De la monarchie selon la Charte/Chapitre I-9

Garnier frères (Œuvres complètes, tome 7p. 168).

CHAPITRE IX.
CE QUI RÉSULTE DE L’INITIATIVE LAISSÉE AUX CHAMBRES.

D’ailleurs l’initiative laissée aux chambres est manifestement dans les intérêts du roi : la couronne ne se charge alors que de la proposition des lois populaires, et laisse aux pairs et aux députés tout ce qu’il peut y avoir de rigoureux dans la législation. Ensuite, si la loi ne passe pas, le nom du roi ne s’est pas trouvé mêlé à des discussions où souvent le mouvement de la tribune fait sortir de la convenance. D’une autre part, les ministres ne viendront plus violenter votre conscience, en s’écriant : « C’est la proposition du roi, c’est sa volonté ; jamais il ne consentira à cet amendement. »
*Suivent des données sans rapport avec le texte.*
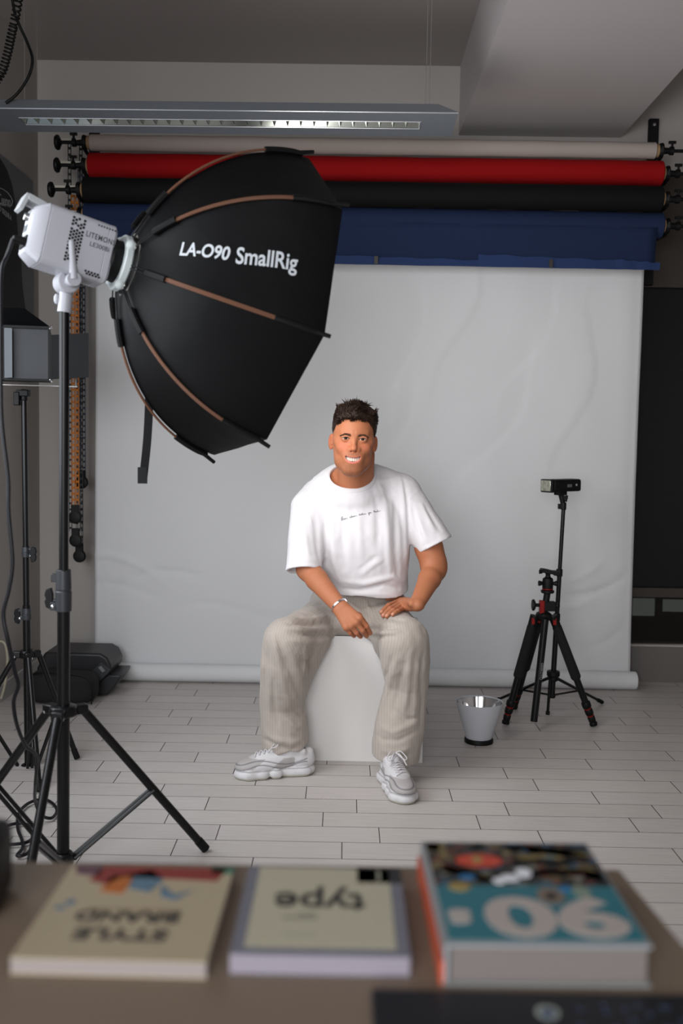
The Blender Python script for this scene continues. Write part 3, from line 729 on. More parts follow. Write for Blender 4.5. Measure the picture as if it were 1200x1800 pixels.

Enfin si les ministres sont habiles, l’initiative des chambres ne sera jamais que l’initiative ministérielle, car ils auront l’art de faire proposer ce qu’ils voudront. C’est l’avantage de l’anonyme pour un auteur : si l’ouvrage est bon, l’auteur le réclame après le succès ; s’il ne réussit pas, il le laisse à qui la critique veut le donner. Encore le ministre est-il mieux placé que l’auteur ; car, bonne ou mauvaise, la loi que ce ministre a chargé ses amis de proposer doit toujours passer aux chambres, à moins qu’il n’ait adopté le système de la minorité, si ingénieusement inventé dans la dernière session. Renoncer à la majorité, c’est vouloir marcher sans pieds, voler sans ailes ; c’est briser le grand ressort du gouvernement représentatif : je le montrerai plus loin.